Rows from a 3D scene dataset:
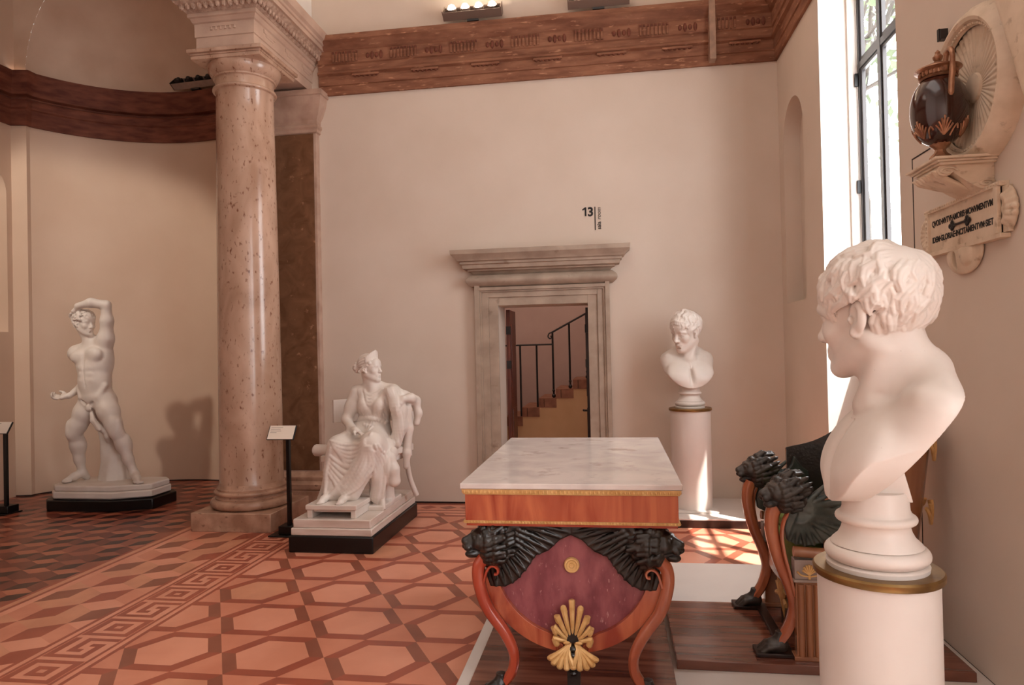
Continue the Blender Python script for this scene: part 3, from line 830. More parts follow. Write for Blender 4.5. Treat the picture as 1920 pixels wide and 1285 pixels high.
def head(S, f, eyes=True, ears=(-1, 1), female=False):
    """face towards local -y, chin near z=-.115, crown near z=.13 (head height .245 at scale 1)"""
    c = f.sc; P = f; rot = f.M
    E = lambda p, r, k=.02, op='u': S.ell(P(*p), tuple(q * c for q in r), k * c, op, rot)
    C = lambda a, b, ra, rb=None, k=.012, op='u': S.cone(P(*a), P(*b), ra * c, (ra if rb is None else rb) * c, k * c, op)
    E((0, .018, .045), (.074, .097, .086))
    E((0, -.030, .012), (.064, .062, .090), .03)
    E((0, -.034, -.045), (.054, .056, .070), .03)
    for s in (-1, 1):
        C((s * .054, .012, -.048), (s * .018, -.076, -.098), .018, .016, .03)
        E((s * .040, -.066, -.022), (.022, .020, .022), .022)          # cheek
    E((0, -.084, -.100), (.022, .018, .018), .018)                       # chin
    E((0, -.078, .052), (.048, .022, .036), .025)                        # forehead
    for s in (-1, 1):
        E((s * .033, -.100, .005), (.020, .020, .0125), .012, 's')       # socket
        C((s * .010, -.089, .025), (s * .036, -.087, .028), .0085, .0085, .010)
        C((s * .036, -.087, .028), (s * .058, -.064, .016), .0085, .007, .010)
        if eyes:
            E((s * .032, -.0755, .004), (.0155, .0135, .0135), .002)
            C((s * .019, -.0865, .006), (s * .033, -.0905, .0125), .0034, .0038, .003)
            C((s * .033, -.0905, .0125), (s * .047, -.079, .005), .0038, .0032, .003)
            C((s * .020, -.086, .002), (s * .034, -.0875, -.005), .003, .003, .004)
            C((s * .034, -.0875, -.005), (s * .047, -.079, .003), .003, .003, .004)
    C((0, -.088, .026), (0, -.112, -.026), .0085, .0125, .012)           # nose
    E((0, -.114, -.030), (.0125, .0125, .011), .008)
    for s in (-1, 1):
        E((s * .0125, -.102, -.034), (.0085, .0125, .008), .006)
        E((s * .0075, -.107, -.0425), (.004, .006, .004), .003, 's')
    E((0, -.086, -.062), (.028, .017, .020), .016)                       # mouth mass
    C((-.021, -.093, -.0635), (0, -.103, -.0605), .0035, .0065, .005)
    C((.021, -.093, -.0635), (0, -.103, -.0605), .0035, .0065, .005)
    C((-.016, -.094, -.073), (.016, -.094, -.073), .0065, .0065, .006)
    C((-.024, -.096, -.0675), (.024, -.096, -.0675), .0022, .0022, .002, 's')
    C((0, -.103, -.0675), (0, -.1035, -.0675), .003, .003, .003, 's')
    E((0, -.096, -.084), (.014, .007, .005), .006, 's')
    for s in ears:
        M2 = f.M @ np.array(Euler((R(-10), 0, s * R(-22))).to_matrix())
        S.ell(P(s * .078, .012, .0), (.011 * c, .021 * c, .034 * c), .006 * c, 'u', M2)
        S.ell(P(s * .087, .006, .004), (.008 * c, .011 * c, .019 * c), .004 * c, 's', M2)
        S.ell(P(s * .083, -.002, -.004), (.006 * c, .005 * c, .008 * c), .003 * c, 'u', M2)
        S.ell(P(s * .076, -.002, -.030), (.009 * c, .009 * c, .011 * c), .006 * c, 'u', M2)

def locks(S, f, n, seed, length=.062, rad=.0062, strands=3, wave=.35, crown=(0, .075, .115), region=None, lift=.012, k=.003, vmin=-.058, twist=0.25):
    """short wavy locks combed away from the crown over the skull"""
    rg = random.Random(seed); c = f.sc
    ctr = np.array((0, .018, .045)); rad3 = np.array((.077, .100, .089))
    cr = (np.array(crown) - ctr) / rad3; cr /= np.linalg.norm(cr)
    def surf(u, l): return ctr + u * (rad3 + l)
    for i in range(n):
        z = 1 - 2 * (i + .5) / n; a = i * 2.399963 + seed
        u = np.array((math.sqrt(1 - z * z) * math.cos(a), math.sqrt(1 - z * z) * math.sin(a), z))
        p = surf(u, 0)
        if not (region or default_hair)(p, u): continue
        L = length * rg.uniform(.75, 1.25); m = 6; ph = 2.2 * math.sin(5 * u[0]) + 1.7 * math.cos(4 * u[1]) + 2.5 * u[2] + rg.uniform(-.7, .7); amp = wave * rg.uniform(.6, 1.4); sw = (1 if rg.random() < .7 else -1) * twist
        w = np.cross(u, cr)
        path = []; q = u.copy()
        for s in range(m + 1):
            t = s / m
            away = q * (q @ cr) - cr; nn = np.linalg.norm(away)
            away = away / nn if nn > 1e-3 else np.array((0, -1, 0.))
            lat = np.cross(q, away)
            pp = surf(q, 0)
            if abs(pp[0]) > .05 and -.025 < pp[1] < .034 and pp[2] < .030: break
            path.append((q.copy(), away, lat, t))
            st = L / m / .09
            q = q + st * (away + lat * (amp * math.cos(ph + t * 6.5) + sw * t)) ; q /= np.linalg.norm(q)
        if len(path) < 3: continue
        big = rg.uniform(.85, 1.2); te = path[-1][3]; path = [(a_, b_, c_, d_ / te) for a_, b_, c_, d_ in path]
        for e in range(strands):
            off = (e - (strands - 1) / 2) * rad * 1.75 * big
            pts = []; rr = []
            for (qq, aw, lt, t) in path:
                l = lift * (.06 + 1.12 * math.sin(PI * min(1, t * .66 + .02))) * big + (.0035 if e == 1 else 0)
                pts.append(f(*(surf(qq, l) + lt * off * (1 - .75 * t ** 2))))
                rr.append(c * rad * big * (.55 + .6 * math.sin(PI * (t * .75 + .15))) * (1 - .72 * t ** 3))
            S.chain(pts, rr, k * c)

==

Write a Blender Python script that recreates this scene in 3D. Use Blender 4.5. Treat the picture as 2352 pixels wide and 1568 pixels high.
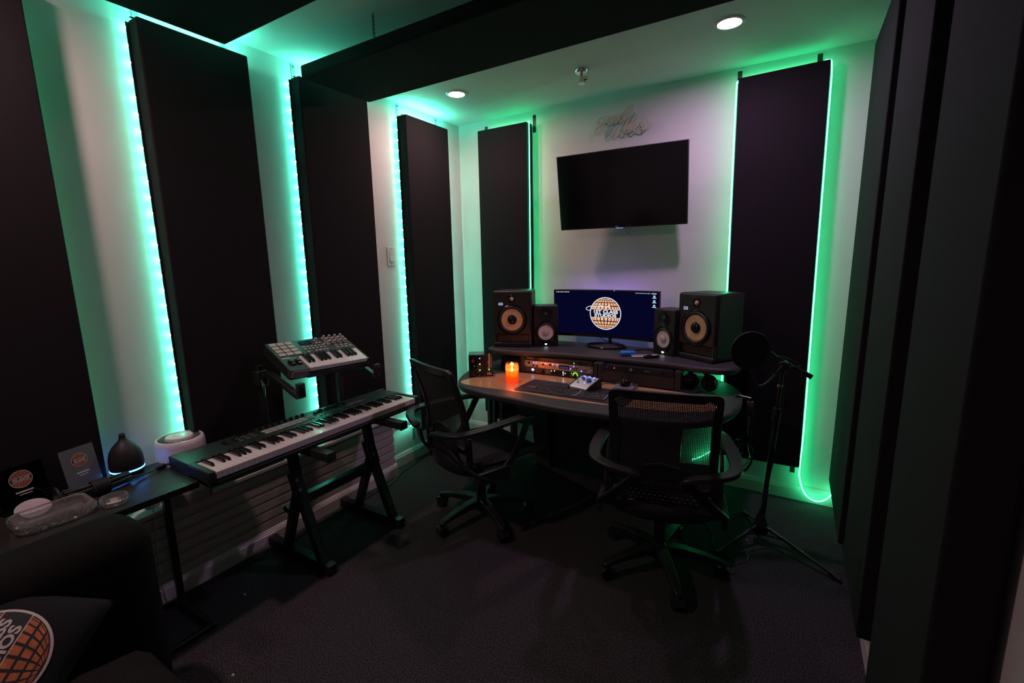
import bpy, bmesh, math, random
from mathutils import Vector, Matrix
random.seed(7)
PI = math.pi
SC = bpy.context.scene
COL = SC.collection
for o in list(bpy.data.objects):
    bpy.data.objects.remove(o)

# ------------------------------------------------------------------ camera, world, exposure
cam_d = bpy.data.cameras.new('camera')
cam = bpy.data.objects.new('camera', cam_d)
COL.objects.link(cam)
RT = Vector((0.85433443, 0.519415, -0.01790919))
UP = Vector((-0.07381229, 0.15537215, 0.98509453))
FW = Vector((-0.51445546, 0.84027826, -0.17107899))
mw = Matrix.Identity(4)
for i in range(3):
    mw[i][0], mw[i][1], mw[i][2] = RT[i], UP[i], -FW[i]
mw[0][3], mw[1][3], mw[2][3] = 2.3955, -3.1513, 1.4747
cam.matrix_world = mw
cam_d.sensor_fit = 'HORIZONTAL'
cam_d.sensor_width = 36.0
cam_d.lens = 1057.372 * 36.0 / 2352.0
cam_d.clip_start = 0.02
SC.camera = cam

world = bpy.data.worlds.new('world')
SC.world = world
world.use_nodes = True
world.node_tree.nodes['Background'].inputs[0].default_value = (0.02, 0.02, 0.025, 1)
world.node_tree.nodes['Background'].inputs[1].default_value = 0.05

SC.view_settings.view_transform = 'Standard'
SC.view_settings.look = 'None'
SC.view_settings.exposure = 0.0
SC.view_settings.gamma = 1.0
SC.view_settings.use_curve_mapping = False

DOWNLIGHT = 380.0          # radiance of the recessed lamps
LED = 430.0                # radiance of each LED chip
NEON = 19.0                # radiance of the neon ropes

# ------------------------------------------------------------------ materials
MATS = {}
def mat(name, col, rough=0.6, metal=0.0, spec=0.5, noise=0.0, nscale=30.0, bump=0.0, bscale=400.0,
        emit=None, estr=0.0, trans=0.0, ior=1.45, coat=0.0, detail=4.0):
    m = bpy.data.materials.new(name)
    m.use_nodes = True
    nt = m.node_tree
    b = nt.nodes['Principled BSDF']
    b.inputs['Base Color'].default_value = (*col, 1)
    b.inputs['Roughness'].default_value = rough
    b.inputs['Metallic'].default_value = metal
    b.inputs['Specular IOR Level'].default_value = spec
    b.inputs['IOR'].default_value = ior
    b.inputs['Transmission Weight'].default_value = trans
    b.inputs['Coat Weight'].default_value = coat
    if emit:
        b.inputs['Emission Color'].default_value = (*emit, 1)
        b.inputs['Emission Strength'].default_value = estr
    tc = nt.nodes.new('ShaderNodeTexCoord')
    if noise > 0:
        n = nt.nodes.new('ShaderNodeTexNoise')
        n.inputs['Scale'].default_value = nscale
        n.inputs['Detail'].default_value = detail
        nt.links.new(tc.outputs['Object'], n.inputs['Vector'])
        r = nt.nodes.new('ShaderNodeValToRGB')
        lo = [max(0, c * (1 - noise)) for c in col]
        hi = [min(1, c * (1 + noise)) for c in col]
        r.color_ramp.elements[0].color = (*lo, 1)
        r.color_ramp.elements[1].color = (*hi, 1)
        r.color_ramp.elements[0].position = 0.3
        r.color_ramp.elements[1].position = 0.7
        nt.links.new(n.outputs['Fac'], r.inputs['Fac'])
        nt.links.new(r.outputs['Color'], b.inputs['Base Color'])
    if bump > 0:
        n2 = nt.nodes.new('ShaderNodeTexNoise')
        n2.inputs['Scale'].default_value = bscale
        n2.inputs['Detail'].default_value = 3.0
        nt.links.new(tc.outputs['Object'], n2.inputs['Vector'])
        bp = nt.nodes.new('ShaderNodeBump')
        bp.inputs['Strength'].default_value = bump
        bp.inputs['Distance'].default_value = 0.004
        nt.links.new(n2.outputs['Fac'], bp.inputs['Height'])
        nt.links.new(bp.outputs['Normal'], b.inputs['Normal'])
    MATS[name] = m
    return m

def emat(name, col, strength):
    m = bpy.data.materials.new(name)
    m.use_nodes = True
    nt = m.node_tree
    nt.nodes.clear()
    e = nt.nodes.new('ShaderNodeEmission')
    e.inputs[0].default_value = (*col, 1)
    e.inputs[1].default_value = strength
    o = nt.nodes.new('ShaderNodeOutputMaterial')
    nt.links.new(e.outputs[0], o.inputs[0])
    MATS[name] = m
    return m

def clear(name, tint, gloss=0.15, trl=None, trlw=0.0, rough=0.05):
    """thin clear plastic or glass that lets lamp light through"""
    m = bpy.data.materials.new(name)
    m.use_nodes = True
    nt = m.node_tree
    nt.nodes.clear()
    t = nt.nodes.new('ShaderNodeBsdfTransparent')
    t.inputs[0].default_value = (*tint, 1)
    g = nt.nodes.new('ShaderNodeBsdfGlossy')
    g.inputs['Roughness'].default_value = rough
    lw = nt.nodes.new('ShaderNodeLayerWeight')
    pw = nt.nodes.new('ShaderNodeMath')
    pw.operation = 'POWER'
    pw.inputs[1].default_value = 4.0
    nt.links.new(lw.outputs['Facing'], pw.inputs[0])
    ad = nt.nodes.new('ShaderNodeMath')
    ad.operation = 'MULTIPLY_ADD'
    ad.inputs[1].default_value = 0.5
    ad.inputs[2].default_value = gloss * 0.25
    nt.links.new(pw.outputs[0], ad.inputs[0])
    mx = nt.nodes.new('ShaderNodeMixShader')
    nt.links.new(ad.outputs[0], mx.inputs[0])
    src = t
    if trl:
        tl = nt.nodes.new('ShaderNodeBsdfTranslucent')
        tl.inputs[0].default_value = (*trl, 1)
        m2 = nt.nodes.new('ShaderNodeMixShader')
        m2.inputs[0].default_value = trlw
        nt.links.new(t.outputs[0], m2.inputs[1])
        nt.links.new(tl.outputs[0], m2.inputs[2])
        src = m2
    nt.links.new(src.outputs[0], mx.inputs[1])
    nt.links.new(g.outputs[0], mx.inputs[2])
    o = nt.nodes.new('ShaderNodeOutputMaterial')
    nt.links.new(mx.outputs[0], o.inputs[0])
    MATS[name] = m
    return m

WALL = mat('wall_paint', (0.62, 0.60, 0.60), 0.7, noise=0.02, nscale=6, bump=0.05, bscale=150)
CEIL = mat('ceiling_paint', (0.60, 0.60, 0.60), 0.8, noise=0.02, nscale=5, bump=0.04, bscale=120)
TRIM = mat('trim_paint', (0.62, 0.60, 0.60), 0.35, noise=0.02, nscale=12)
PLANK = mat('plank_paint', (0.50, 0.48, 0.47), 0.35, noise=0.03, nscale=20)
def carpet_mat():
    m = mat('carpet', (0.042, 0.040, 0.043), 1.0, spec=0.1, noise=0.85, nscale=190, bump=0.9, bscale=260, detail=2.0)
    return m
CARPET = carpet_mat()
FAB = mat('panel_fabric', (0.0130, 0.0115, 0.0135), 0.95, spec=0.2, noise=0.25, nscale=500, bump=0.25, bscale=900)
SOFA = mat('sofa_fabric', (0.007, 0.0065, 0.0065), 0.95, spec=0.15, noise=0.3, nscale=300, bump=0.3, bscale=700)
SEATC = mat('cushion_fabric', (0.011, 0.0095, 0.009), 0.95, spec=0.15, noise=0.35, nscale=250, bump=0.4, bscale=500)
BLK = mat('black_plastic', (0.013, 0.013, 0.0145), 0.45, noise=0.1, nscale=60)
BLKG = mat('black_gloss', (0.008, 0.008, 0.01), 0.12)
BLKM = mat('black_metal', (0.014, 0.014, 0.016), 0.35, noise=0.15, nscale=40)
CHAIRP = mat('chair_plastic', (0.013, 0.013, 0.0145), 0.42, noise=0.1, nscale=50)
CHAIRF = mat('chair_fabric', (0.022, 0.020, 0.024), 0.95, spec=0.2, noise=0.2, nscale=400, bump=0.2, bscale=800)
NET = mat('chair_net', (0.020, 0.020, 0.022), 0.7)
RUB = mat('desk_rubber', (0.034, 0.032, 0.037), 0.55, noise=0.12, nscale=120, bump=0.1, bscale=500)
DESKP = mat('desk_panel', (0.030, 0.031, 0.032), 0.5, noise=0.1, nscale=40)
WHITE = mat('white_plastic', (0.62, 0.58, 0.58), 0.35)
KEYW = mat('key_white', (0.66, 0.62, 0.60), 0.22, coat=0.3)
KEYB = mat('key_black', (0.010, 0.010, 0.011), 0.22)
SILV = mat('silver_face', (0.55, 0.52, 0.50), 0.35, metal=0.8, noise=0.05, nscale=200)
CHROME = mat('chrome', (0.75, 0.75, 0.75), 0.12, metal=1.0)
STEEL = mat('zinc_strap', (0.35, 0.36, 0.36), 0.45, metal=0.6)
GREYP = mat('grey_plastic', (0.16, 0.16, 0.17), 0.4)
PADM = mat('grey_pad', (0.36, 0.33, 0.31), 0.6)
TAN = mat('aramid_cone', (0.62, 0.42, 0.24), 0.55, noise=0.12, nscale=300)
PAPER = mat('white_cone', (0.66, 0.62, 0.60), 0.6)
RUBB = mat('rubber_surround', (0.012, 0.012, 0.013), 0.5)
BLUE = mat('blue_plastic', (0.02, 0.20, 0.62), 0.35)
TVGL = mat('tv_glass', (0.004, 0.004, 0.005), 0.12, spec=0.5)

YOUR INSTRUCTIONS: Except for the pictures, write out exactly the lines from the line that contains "Write a Blender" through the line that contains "NEON = 19.0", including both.

IN RESPONSE:
Write a Blender Python script that recreates this scene in 3D. Use Blender 4.5. Treat the picture as 2352 pixels wide and 1568 pixels high.
import bpy, bmesh, math, random
from mathutils import Vector, Matrix
random.seed(7)
PI = math.pi
SC = bpy.context.scene
COL = SC.collection
for o in list(bpy.data.objects):
    bpy.data.objects.remove(o)

# ------------------------------------------------------------------ camera, world, exposure
cam_d = bpy.data.cameras.new('camera')
cam = bpy.data.objects.new('camera', cam_d)
COL.objects.link(cam)
RT = Vector((0.85433443, 0.519415, -0.01790919))
UP = Vector((-0.07381229, 0.15537215, 0.98509453))
FW = Vector((-0.51445546, 0.84027826, -0.17107899))
mw = Matrix.Identity(4)
for i in range(3):
    mw[i][0], mw[i][1], mw[i][2] = RT[i], UP[i], -FW[i]
mw[0][3], mw[1][3], mw[2][3] = 2.3955, -3.1513, 1.4747
cam.matrix_world = mw
cam_d.sensor_fit = 'HORIZONTAL'
cam_d.sensor_width = 36.0
cam_d.lens = 1057.372 * 36.0 / 2352.0
cam_d.clip_start = 0.02
SC.camera = cam

world = bpy.data.worlds.new('world')
SC.world = world
world.use_nodes = True
world.node_tree.nodes['Background'].inputs[0].default_value = (0.02, 0.02, 0.025, 1)
world.node_tree.nodes['Background'].inputs[1].default_value = 0.05

SC.view_settings.view_transform = 'Standard'
SC.view_settings.look = 'None'
SC.view_settings.exposure = 0.0
SC.view_settings.gamma = 1.0
SC.view_settings.use_curve_mapping = False

DOWNLIGHT = 380.0          # radiance of the recessed lamps
LED = 430.0                # radiance of each LED chip
NEON = 19.0                # radiance of the neon ropes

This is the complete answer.